Less Arabian, more Bollywood | Daily News

Less Arabian, more Bollywood

It was the movie which changed the voice of Disney animations. 1992’s ‘Aladdin’ animation shot to fame and became a favourite on the film animation list mainly because the lyrics of the song’ A Whole New World’ was catching like wildfire among the spectators.

More than two decades later Disney’s adaptation of the ‘One Thousand and One Nights’ folktale comes to the wide screen as a live action remake with Canadian actor Mena Massound as Aladdin and English actress and singer Naomi Scott who is also of Indian descent as Princess Jasmine. Put in the hands of an experienced director in the likes of Guy Ritchie, one would have had high hopes for ‘Aladdin’. However though the film is a family entertainer, it fails to please fans of the animation.

In this version of Agrobah, Jasmine is an independent woman who challenges tradition. She would rather do much more than marry a ‘useless prince’. Feisty in nature, she sneaks off from the palace premises and explores the wondrous city. On one occasion an unfortunate incident sets the stage for her encounter with Aladdin, a common thief in Agrobah who impresses her with his adventurous streak and charm. A series of incidents leads him to make an attempt to steal into the palace in the hopes of encountering her whom he believes to be a hand maiden to the princess. But he is captured by the evil Jafar who forces him to retrieve the lamp which lies hidden in a cave amid gems and jewelries.

After the controversy created when Disney ‘whitewashed’ Princess Tiana in ‘Ralph Breaks the Internet’, one would have thought that the Mouse House would have learnt a lesson. Sadly it is not to be as not only Princess Jasmine have little resemblance to her animation version but actors of American and European origin had been roped in to play the lead cast. It is not a question of the filmmakers being unable to locate talent if they had looked around for suitable Arabian artistes to play the roles. Though Massound and Scott give commendable performances, one cannot help thinking that their presence prevents an Arab born artiste taking over the tale.

The heart and soul of ‘Aladdin’ is the song ‘A Whole New World’. Many of the spectators are drawn to the creation mainly because of this fact. So it would have been well for Ritchie to make maximum use of this fact. Instead of making that moment the icing on the cake, he lets those sequences play out with only a little effort. The background scenes are dull and hardly any action takes place to keep Princess Jasmine stunned by the oblivious beauty of the outside world she had been forbidden to step into.

Ritchie had lost out on making use out of a golden opportunity which had been handed to him on a platter as the scenes mostly focus on the song rather than the acting capacities of the actors or the background animations.

The only charming point in focus is probably Will Smith as the genie. Though his character too follows the original genie, Smith adds a new life to the character so that you sit up in your seat and take notice whenever he appears on the screen.

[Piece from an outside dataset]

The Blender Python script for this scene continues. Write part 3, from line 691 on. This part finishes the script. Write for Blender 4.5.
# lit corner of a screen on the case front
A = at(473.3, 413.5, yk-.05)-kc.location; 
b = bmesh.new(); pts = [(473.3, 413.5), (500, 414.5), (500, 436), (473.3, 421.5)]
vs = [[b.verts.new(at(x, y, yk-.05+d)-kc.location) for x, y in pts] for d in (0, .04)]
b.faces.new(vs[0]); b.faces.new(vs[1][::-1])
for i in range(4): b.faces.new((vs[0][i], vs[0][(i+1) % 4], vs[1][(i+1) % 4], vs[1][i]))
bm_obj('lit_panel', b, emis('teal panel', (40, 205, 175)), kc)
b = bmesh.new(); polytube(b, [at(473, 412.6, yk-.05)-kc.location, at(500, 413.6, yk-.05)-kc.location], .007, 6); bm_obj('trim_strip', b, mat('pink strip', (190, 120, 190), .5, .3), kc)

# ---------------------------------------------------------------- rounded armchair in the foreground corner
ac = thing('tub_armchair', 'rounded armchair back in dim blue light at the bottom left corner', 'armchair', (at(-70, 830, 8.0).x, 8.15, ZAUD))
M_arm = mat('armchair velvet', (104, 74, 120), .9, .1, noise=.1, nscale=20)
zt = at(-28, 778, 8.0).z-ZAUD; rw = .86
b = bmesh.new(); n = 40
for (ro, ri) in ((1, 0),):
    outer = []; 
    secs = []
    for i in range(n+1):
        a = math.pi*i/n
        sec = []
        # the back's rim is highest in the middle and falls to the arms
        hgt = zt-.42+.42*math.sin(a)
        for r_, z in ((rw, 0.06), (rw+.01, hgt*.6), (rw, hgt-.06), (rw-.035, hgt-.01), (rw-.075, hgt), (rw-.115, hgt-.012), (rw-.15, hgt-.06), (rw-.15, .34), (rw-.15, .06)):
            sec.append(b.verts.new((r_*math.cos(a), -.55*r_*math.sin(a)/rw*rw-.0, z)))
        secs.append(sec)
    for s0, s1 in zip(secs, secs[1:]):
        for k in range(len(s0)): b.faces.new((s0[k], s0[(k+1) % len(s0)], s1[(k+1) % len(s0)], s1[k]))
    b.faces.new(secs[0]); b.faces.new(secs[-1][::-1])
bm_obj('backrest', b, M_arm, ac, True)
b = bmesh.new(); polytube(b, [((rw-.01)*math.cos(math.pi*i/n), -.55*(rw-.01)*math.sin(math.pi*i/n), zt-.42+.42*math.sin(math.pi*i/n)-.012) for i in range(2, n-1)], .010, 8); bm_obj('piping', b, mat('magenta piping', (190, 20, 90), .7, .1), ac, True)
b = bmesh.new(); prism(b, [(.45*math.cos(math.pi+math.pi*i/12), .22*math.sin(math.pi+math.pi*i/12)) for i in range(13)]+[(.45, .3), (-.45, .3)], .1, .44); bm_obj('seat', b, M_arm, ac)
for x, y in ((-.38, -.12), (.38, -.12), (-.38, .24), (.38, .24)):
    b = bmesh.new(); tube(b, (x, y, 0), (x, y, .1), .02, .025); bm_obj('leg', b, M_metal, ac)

Disney could have done better and delivered a much better quality product if they had taken note of these points. What you get is the ‘same old world’ which make the original score more points for its originality rather than its live animation does. Judging from how the live action ‘Dumbo’ went and what they have done with ‘Aladdin’ one can only keep their fingers crossed and hope for the best for the live action ‘The Lion King’ to rephrase this chapter.